As an added complication, at least outside the primary areas for CJK
character sets (and probably for historic reasons, even within it)
people often use add on software, for Chinese, e.g. Richwin, NJStar,
etc. which intercept display requests for Windows 1252 and
generate characters, as though the byte stream had really been a
big5 or gb2312 byte stream[2].  In that case, the browser may well
be set for iso-8859-1.  Modern web browsers are exceptional on
Windows 98, ME, etc., in that they are Unicode aware.
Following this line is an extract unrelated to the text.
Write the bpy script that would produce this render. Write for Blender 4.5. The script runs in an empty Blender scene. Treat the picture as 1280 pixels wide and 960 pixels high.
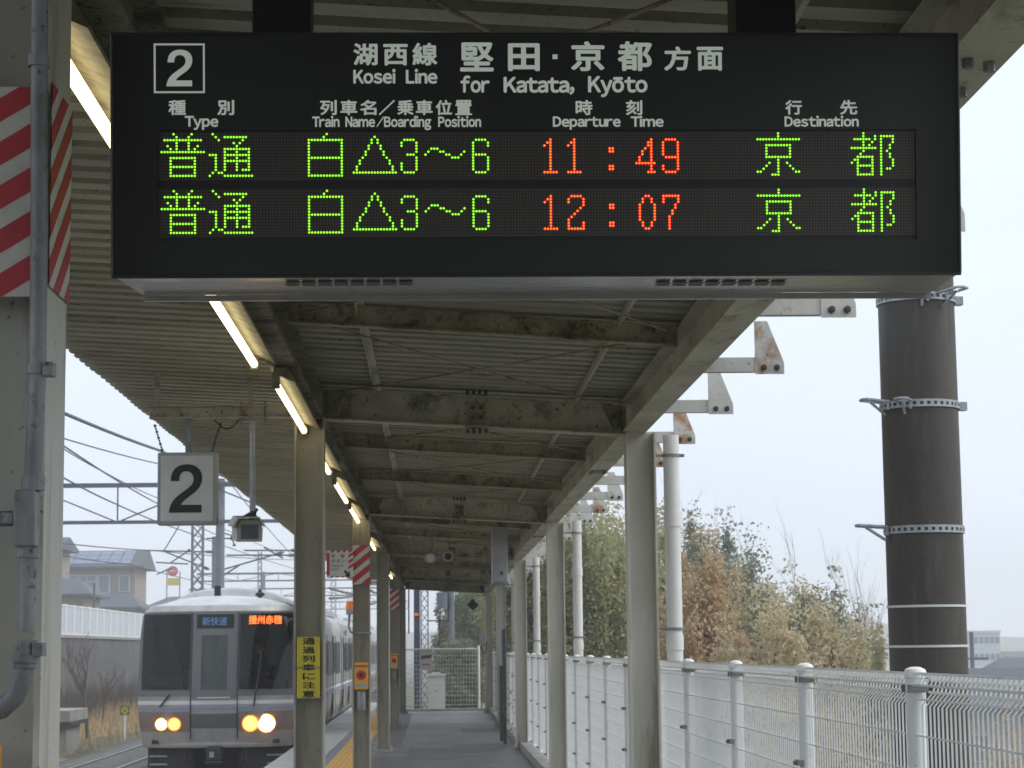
import bpy, math, random
import numpy as np
from mathutils import Vector, Matrix
random.seed(7); rng = np.random.default_rng(11)
S = bpy.context.scene
COL = S.collection
# ------------------------------------------------------------------ camera
EYE = 1.55; FPX = 2600.0; VPX, VPY, ROLL = 543.0, 812.0, 0.006
def _basis():
    d = np.array([(VPX-640)/FPX, -(VPY-480)/FPX, -1.0]); Yv = d/np.linalg.norm(d)
    u = np.array([-math.sin(ROLL), math.cos(ROLL), 0.0]); Zv = u-Yv*(u@Yv); Zv /= np.linalg.norm(Zv)
    return np.array([np.cross(Yv, Zv), Yv, Zv]).T
RC = _basis()
cam_d = bpy.data.cameras.new('camera'); cam = bpy.data.objects.new('camera', cam_d); COL.objects.link(cam)
cam_d.sensor_width = 36.0; cam_d.lens = 36.0*FPX/1280.0; cam_d.clip_start = 0.05; cam_d.clip_end = 6000
m3 = Matrix([[RC[j][i] for j in range(3)] for i in range(3)])
cam.matrix_world = Matrix.Translation((0, 0, EYE)) @ m3.to_4x4()
cam_d.dof.use_dof = True; cam_d.dof.focus_distance = 4.6; cam_d.dof.aperture_fstop = 26
S.camera = cam
def at(x, y, Y=None, X=None, Z=None):
    r = RC.T @ np.array([(x-640)/FPX, -(y-480)/FPX, -1.0])
    t = Y/r[1] if Y is not None else (X/r[0] if X is not None else (Z-EYE)/r[2])
    p = r*t; return Vector((p[0], p[1], p[2]+EYE))
# ------------------------------------------------------------------ world, sun, exposure
SUN_EL, SUN_AZ = math.radians(46), math.radians(98)
w = bpy.data.worlds.new('World'); S.world = w; w.use_nodes = True
nt = w.node_tree; nt.nodes.clear()
out = nt.nodes.new('ShaderNodeOutputWorld'); add = nt.nodes.new('ShaderNodeAddShader')
sky = nt.nodes.new('ShaderNodeTexSky'); sky.sky_type = 'NISHITA'; sky.sun_disc = False
sky.sun_elevation = SUN_EL; sky.sun_rotation = SUN_AZ; sky.dust_density = 4
b1 = nt.nodes.new('ShaderNodeBackground'); b1.inputs[1].default_value = 0.02
b2 = nt.nodes.new('ShaderNodeBackground'); b2.inputs[0].default_value = (0.60, 0.69, 0.835, 1); b2.inputs[1].default_value = 1.0
tcw = nt.nodes.new('ShaderNodeTexCoord'); nz_ = nt.nodes.new('ShaderNodeTexNoise'); nz_.inputs['Scale'].default_value = 2.2; nz_.inputs['Detail'].default_value = 5
mpw = nt.nodes.new('ShaderNodeMapping'); mpw.inputs['Scale'].default_value = (1, 1, 3.2); nt.links.new(tcw.outputs['Generated'], mpw.inputs[0]); nt.links.new(mpw.outputs[0], nz_.inputs['Vector'])
mxw = nt.nodes.new('ShaderNodeMix'); mxw.data_type = 'RGBA'; mxw.inputs['A'].default_value = (.58, .655, .78, 1); mxw.inputs['B'].default_value = (.68, .74, .835, 1)
mrw = nt.nodes.new('ShaderNodeMapRange'); mrw.inputs[1].default_value = .3; mrw.inputs[2].default_value = .7; nt.links.new(nz_.outputs['Fac'], mrw.inputs[0]); nt.links.new(mrw.outputs[0], mxw.inputs['Factor'])
nt.links.new(mxw.outputs['Result'], b2.inputs[0])
nt.links.new(sky.outputs[0], b1.inputs[0]); nt.links.new(b1.outputs[0], add.inputs[0]); nt.links.new(b2.outputs[0], add.inputs[1])
nt.links.new(add.outputs[0], out.inputs[0])
sun_d = bpy.data.lights.new('sun', 'SUN'); sun_d.energy = 1.5; sun_d.angle = math.radians(45); sun_d.color = (1, .96, .9)
sun = bpy.data.objects.new('sun', sun_d); COL.objects.link(sun)
sdir = Vector((math.sin(SUN_AZ)*math.cos(SUN_EL), math.cos(SUN_AZ)*math.cos(SUN_EL), math.sin(SUN_EL)))
sun.rotation_euler = sdir.to_track_quat('Z', 'Y').to_euler()
S.view_settings.view_transform = 'Standard'; S.view_settings.look = 'None'
S.view_settings.exposure = 0.42; S.view_settings.gamma = 1.0
# ------------------------------------------------------------------ materials
def mat(name, col, rough=.6, metal=0.0, emit=None, estr=0.0, noise=None, bump=0.0, bscale=40, spec=None, alpha=None):
    """noise: list of (scale, colour, low, high, stretch(x,y,z)) blotches laid over the base colour"""
    m = bpy.data.materials.new(name); m.use_nodes = True; t = m.node_tree; b = t.nodes['Principled BSDF']
    b.inputs['Roughness'].default_value = rough; b.inputs['Metallic'].default_value = metal
    b.inputs['Base Color'].default_value = (*col, 1)
    if spec is not None: b.inputs['Specular IOR Level'].default_value = spec
    if emit: b.inputs['Emission Color'].default_value = (*emit, 1); b.inputs['Emission Strength'].default_value = estr
    tc = None
    if noise or bump:
        tc = t.nodes.new('ShaderNodeNewGeometry')
    last = None
    for (sc, c2, lo, hi, st) in (noise or []):
        mp = t.nodes.new('ShaderNodeMapping'); mp.inputs['Scale'].default_value = st
        t.links.new(tc.outputs['Position'], mp.inputs[0])
        n = t.nodes.new('ShaderNodeTexNoise'); n.inputs['Scale'].default_value = sc; n.inputs['Detail'].default_value = 6; n.inputs['Roughness'].default_value = .65
        t.links.new(mp.outputs[0], n.inputs['Vector'])
        r = t.nodes.new('ShaderNodeMapRange'); r.inputs[1].default_value = lo; r.inputs[2].default_value = hi
        t.links.new(n.outputs['Fac'], r.inputs[0])
        mx = t.nodes.new('ShaderNodeMix'); mx.data_type = 'RGBA'
        t.links.new(r.outputs[0], mx.inputs['Factor'])
        if last is None: mx.inputs['A'].default_value = (*col, 1)
        else: t.links.new(last, mx.inputs['A'])
        mx.inputs['B'].default_value = (*c2, 1); last = mx.outputs['Result']
    if last is not None: t.links.new(last, b.inputs['Base Color'])
    if bump:
        n = t.nodes.new('ShaderNodeTexNoise'); n.inputs['Scale'].default_value = bscale; n.inputs['Detail'].default_value = 4
        t.links.new(tc.outputs['Position'], n.inputs['Vector'])
        bp = t.nodes.new('ShaderNodeBump'); bp.inputs['Strength'].default_value = bump; bp.inputs['Distance'].default_value = .01
        t.links.new(n.outputs['Fac'], bp.inputs['Height']); t.links.new(bp.outputs[0], b.inputs['Normal'])
    return m
I3 = (1, 1, 1)
M = {}
M['cream'] = mat('cream paint', (.62, .60, .50), .5, noise=[(1.3, (.42, .39, .30), .40, .66, I3), (5, (.22, .19, .14), .56, .70, (1, .4, 1)), (11, (.26, .12, .06), .63, .72, I3), (42, (.09, .075, .055), .62, .70, I3)], bump=.15, bscale=25)
M['beam'] = mat('beam paint', (.58, .545, .43), .55, noise=[(1.7, (.36, .325, .23), .38, .64, I3), (4.5, (.10, .085, .06), .54, .72, I3), (8, (.22, .09, .04), .60, .70, (1, 1, .35)), (34, (.05, .04, .03), .58, .68, I3)], bump=.2, bscale=30)
M['rusty'] = mat('rusty purlin paint', (.44, .39, .26), .65, noise=[(3, (.24, .20, .12), .42, .62, I3), (4, (.20, .105, .05), .54, .72, I3), (12, (.10, .06, .035), .56, .68, I3), (40, (.05, .035, .025), .56, .68, I3)], bump=.3, bscale=30)
M['grime'] = mat('grimy beam paint', (.30, .27, .19), .65, noise=[(1.8, (.17, .15, .10), .38, .62, I3), (5, (.04, .033, .025), .50, .66, I3), (9, (.18, .08, .04), .62, .72, I3), (40, (.03, .025, .02), .56, .66, I3)], bump=.3, bscale=30)
M['sheet'] = mat('roof sheet paint', (.44, .425, .335), .6, noise=[(1.0, (.29, .275, .20), .38, .66, (1, 3, 1)), (6, (.20, .17, .11), .58, .74, (.5, 3, 1)), (24, (.08, .065, .04), .63, .70, I3), (90, (.09, .08, .06), .60, .68, I3)])
M['arm'] = mat('weathered white paint', (.60, .60, .56), .5, noise=[(5, (.50, .47, .40), .4, .7, I3), (7, (.35, .16, .07), .60, .72, I3), (30, (.16, .12, .08), .64, .72, I3)])
M['rustplate'] = mat('rust stained plate', (.60, .58, .52), .55, noise=[(9, (.42, .23, .12), .45, .62, I3), (25, (.22, .10, .05), .60, .7, I3)])
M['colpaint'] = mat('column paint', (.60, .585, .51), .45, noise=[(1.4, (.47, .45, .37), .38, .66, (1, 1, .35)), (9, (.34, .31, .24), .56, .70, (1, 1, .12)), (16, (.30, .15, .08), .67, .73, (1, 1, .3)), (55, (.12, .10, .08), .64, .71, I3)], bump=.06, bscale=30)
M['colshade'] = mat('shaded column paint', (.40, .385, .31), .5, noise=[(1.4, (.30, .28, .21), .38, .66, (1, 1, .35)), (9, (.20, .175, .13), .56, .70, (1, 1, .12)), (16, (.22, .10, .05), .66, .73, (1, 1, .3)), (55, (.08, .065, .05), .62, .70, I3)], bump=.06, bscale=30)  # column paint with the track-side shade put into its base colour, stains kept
M['bolt'] = mat('bolt', (.09, .07, .055), .6, .3)
M['galv'] = mat('galvanised steel', (.42, .44, .46), .45, .35, noise=[(18, (.28, .30, .32), .42, .66, I3), (50, (.16, .15, .14), .64, .74, I3)])
M['galvdirt'] = mat('dirty conduit', (.30, .31, .31), .5, .2, noise=[(8, (.17, .17, .165), .4, .62, (1, 1, .5)), (40, (.07, .06, .05), .58, .7, I3)], bump=.2, bscale=60)
M['signblack'] = mat('black board', (.016, .018, .015), .32, noise=[(4, (.016, .018, .016), .45, .7, I3), (14, (.05, .052, .05), .70, .80, I3)], spec=.5)
M['signedge'] = mat('board edge', (.03, .032, .032), .35)
M['brushed'] = mat('brushed aluminium', (.50, .49, .46), .24, .45, noise=[(3, (.36, .35, .34), .4, .7, (1, 30, 1))])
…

I know of one person who is actually thinking of downgrading from XP to
98, in order to use such software, because, for some reason, they
can't get the XP software to work in Chinese (possibly because they
are using AOL for internet access).

I'm afraid the real world situation on i18n on the web is messy because
early browsers didn't consider i18n a priority, but non-US users
did consider being on the web a priority.  There are a lot of workaround
out there of which iso-8859/1 or windows 1252 users aren't really aware.

[1] This menu is generally multi function, being a character set status
indicator and a temporary override when the page does claim a character
set and a permanent override for all such pages, when the page doesn't.

[2] It is possible that some of these packages now have Unicode awareness,
but they do tend to come with their own, non-Unicode, fonts.